> _Given material_:
····················

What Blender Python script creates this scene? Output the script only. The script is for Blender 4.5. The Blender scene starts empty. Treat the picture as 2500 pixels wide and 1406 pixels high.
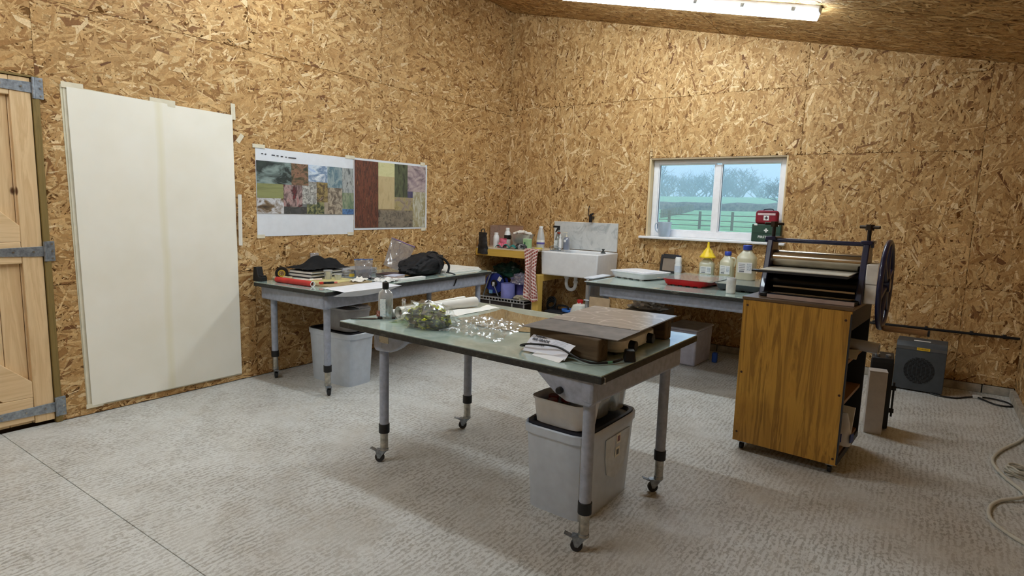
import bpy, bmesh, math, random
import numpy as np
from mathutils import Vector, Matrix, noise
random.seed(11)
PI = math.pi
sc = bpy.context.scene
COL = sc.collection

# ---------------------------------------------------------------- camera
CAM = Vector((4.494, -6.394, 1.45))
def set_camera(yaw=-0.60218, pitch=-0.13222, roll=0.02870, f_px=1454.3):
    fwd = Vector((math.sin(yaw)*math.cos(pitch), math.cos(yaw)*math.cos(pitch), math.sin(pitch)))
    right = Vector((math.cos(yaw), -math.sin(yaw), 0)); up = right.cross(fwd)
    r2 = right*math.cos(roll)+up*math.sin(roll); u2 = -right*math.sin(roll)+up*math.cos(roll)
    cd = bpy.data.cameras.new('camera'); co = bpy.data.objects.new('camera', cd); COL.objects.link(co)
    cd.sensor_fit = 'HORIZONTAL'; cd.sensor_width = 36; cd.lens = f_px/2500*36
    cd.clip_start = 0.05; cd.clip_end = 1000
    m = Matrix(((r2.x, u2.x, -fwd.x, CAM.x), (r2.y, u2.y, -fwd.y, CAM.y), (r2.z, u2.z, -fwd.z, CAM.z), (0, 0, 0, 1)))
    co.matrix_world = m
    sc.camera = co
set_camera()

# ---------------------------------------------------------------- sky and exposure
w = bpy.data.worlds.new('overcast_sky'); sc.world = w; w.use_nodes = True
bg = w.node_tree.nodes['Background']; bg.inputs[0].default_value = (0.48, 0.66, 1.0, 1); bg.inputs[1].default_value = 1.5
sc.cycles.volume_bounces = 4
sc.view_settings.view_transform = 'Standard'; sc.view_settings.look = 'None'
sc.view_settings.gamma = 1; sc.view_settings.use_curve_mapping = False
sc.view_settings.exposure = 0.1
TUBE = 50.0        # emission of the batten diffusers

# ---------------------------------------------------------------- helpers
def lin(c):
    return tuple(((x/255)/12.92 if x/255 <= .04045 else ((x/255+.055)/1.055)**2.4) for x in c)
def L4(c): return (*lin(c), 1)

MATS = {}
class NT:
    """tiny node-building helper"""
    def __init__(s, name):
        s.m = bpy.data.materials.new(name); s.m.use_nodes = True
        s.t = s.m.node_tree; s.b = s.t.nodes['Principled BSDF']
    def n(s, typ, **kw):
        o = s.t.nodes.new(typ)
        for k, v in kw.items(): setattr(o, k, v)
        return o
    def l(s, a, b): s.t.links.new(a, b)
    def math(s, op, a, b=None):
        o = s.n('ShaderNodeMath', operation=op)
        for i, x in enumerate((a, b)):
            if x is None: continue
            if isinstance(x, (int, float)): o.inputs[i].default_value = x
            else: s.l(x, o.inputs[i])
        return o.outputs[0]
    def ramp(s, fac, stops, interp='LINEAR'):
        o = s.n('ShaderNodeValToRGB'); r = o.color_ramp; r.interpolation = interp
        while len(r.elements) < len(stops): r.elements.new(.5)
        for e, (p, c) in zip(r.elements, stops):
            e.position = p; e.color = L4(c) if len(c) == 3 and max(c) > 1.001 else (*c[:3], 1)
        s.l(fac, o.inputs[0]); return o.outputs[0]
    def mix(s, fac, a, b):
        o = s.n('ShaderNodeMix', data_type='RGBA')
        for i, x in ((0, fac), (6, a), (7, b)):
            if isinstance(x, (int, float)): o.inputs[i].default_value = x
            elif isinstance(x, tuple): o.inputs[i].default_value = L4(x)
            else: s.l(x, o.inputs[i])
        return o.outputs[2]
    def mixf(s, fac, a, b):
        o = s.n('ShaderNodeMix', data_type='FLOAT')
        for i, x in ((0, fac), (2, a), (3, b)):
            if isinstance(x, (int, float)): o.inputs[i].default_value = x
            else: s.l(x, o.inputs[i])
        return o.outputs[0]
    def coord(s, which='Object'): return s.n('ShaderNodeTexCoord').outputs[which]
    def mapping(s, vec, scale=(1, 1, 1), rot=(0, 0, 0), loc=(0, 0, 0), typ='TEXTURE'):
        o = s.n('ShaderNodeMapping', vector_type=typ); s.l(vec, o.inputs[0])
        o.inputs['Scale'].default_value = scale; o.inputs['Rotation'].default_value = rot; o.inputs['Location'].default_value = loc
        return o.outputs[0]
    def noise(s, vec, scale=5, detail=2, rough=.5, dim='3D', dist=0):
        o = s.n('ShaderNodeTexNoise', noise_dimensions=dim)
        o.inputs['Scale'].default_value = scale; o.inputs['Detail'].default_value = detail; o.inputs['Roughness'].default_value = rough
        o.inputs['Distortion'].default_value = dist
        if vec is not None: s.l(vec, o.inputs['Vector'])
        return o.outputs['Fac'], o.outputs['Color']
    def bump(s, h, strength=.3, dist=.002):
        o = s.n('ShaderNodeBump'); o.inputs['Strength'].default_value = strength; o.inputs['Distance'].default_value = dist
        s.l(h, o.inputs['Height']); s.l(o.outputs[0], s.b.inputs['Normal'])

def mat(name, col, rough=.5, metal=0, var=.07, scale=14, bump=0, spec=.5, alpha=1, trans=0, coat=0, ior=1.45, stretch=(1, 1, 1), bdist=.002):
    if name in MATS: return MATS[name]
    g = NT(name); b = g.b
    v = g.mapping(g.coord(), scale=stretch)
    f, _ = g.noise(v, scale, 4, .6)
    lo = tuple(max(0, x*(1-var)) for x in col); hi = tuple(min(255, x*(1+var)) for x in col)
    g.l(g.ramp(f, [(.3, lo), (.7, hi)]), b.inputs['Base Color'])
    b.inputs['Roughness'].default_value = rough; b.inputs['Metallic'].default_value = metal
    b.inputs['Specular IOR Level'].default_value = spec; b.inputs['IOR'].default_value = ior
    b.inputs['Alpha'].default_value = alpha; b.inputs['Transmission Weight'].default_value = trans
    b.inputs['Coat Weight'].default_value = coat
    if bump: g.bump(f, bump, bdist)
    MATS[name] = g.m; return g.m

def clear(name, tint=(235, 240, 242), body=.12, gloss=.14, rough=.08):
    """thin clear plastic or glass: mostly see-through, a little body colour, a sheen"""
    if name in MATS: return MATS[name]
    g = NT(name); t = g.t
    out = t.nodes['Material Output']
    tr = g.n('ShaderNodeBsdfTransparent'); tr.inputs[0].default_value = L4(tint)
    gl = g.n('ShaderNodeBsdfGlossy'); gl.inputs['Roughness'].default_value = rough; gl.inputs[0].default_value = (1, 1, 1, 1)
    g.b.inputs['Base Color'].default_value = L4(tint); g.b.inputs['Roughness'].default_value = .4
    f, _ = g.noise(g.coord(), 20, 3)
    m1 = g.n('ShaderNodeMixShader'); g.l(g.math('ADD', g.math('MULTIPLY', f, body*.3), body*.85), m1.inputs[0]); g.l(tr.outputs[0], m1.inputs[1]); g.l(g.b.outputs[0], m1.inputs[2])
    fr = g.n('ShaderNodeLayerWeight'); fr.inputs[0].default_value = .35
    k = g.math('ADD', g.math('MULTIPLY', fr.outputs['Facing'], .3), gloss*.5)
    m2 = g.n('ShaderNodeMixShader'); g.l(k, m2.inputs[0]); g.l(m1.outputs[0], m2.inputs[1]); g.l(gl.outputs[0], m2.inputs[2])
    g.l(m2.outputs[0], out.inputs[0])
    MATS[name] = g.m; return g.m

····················

Go through the listing above and write it all out exactly, leaving out any picture.

What Blender Python script creates this scene? Output the script only. The script is for Blender 4.5. The Blender scene starts empty. Treat the picture as 2500 pixels wide and 1406 pixels high.
import bpy, bmesh, math, random
import numpy as np
from mathutils import Vector, Matrix, noise
random.seed(11)
PI = math.pi
sc = bpy.context.scene
COL = sc.collection

# ---------------------------------------------------------------- camera
CAM = Vector((4.494, -6.394, 1.45))
def set_camera(yaw=-0.60218, pitch=-0.13222, roll=0.02870, f_px=1454.3):
    fwd = Vector((math.sin(yaw)*math.cos(pitch), math.cos(yaw)*math.cos(pitch), math.sin(pitch)))
    right = Vector((math.cos(yaw), -math.sin(yaw), 0)); up = right.cross(fwd)
    r2 = right*math.cos(roll)+up*math.sin(roll); u2 = -right*math.sin(roll)+up*math.cos(roll)
    cd = bpy.data.cameras.new('camera'); co = bpy.data.objects.new('camera', cd); COL.objects.link(co)
    cd.sensor_fit = 'HORIZONTAL'; cd.sensor_width = 36; cd.lens = f_px/2500*36
    cd.clip_start = 0.05; cd.clip_end = 1000
    m = Matrix(((r2.x, u2.x, -fwd.x, CAM.x), (r2.y, u2.y, -fwd.y, CAM.y), (r2.z, u2.z, -fwd.z, CAM.z), (0, 0, 0, 1)))
    co.matrix_world = m
    sc.camera = co
set_camera()

# ---------------------------------------------------------------- sky and exposure
w = bpy.data.worlds.new('overcast_sky'); sc.world = w; w.use_nodes = True
bg = w.node_tree.nodes['Background']; bg.inputs[0].default_value = (0.48, 0.66, 1.0, 1); bg.inputs[1].default_value = 1.5
sc.cycles.volume_bounces = 4
sc.view_settings.view_transform = 'Standard'; sc.view_settings.look = 'None'
sc.view_settings.gamma = 1; sc.view_settings.use_curve_mapping = False
sc.view_settings.exposure = 0.1
TUBE = 50.0        # emission of the batten diffusers

# ---------------------------------------------------------------- helpers
def lin(c):
    return tuple(((x/255)/12.92 if x/255 <= .04045 else ((x/255+.055)/1.055)**2.4) for x in c)
def L4(c): return (*lin(c), 1)

MATS = {}
class NT:
    """tiny node-building helper"""
    def __init__(s, name):
        s.m = bpy.data.materials.new(name); s.m.use_nodes = True
        s.t = s.m.node_tree; s.b = s.t.nodes['Principled BSDF']
    def n(s, typ, **kw):
        o = s.t.nodes.new(typ)
        for k, v in kw.items(): setattr(o, k, v)
        return o
    def l(s, a, b): s.t.links.new(a, b)
    def math(s, op, a, b=None):
        o = s.n('ShaderNodeMath', operation=op)
        for i, x in enumerate((a, b)):
            if x is None: continue
            if isinstance(x, (int, float)): o.inputs[i].default_value = x
            else: s.l(x, o.inputs[i])
        return o.outputs[0]
    def ramp(s, fac, stops, interp='LINEAR'):
        o = s.n('ShaderNodeValToRGB'); r = o.color_ramp; r.interpolation = interp
        while len(r.elements) < len(stops): r.elements.new(.5)
        for e, (p, c) in zip(r.elements, stops):
            e.position = p; e.color = L4(c) if len(c) == 3 and max(c) > 1.001 else (*c[:3], 1)
        s.l(fac, o.inputs[0]); return o.outputs[0]
    def mix(s, fac, a, b):
        o = s.n('ShaderNodeMix', data_type='RGBA')
        for i, x in ((0, fac), (6, a), (7, b)):
            if isinstance(x, (int, float)): o.inputs[i].default_value = x
            elif isinstance(x, tuple): o.inputs[i].default_value = L4(x)
            else: s.l(x, o.inputs[i])
        return o.outputs[2]
    def mixf(s, fac, a, b):
        o = s.n('ShaderNodeMix', data_type='FLOAT')
        for i, x in ((0, fac), (2, a), (3, b)):
            if isinstance(x, (int, float)): o.inputs[i].default_value = x
            else: s.l(x, o.inputs[i])
        return o.outputs[0]
    def coord(s, which='Object'): return s.n('ShaderNodeTexCoord').outputs[which]
    def mapping(s, vec, scale=(1, 1, 1), rot=(0, 0, 0), loc=(0, 0, 0), typ='TEXTURE'):
        o = s.n('ShaderNodeMapping', vector_type=typ); s.l(vec, o.inputs[0])
        o.inputs['Scale'].default_value = scale; o.inputs['Rotation'].default_value = rot; o.inputs['Location'].default_value = loc
        return o.outputs[0]
    def noise(s, vec, scale=5, detail=2, rough=.5, dim='3D', dist=0):
        o = s.n('ShaderNodeTexNoise', noise_dimensions=dim)
        o.inputs['Scale'].default_value = scale; o.inputs['Detail'].default_value = detail; o.inputs['Roughness'].default_value = rough
        o.inputs['Distortion'].default_value = dist
        if vec is not None: s.l(vec, o.inputs['Vector'])
        return o.outputs['Fac'], o.outputs['Color']
    def bump(s, h, strength=.3, dist=.002):
        o = s.n('ShaderNodeBump'); o.inputs['Strength'].default_value = strength; o.inputs['Distance'].default_value = dist
        s.l(h, o.inputs['Height']); s.l(o.outputs[0], s.b.inputs['Normal'])

def mat(name, col, rough=.5, metal=0, var=.07, scale=14, bump=0, spec=.5, alpha=1, trans=0, coat=0, ior=1.45, stretch=(1, 1, 1), bdist=.002):
    if name in MATS: return MATS[name]
    g = NT(name); b = g.b
    v = g.mapping(g.coord(), scale=stretch)
    f, _ = g.noise(v, scale, 4, .6)
    lo = tuple(max(0, x*(1-var)) for x in col); hi = tuple(min(255, x*(1+var)) for x in col)
    g.l(g.ramp(f, [(.3, lo), (.7, hi)]), b.inputs['Base Color'])
    b.inputs['Roughness'].default_value = rough; b.inputs['Metallic'].default_value = metal
    b.inputs['Specular IOR Level'].default_value = spec; b.inputs['IOR'].default_value = ior
    b.inputs['Alpha'].default_value = alpha; b.inputs['Transmission Weight'].default_value = trans
    b.inputs['Coat Weight'].default_value = coat
    if bump: g.bump(f, bump, bdist)
    MATS[name] = g.m; return g.m

def clear(name, tint=(235, 240, 242), body=.12, gloss=.14, rough=.08):
    """thin clear plastic or glass: mostly see-through, a little body colour, a sheen"""
    if name in MATS: return MATS[name]
    g = NT(name); t = g.t
    out = t.nodes['Material Output']
    tr = g.n('ShaderNodeBsdfTransparent'); tr.inputs[0].default_value = L4(tint)
    gl = g.n('ShaderNodeBsdfGlossy'); gl.inputs['Roughness'].default_value = rough; gl.inputs[0].default_value = (1, 1, 1, 1)
    g.b.inputs['Base Color'].default_value = L4(tint); g.b.inputs['Roughness'].default_value = .4
    f, _ = g.noise(g.coord(), 20, 3)
    m1 = g.n('ShaderNodeMixShader'); g.l(g.math('ADD', g.math('MULTIPLY', f, body*.3), body*.85), m1.inputs[0]); g.l(tr.outputs[0], m1.inputs[1]); g.l(g.b.outputs[0], m1.inputs[2])
    fr = g.n('ShaderNodeLayerWeight'); fr.inputs[0].default_value = .35
    k = g.math('ADD', g.math('MULTIPLY', fr.outputs['Facing'], .3), gloss*.5)
    m2 = g.n('ShaderNodeMixShader'); g.l(k, m2.inputs[0]); g.l(m1.outputs[0], m2.inputs[1]); g.l(gl.outputs[0], m2.inputs[2])
    g.l(m2.outputs[0], out.inputs[0])
    MATS[name] = g.m; return g.m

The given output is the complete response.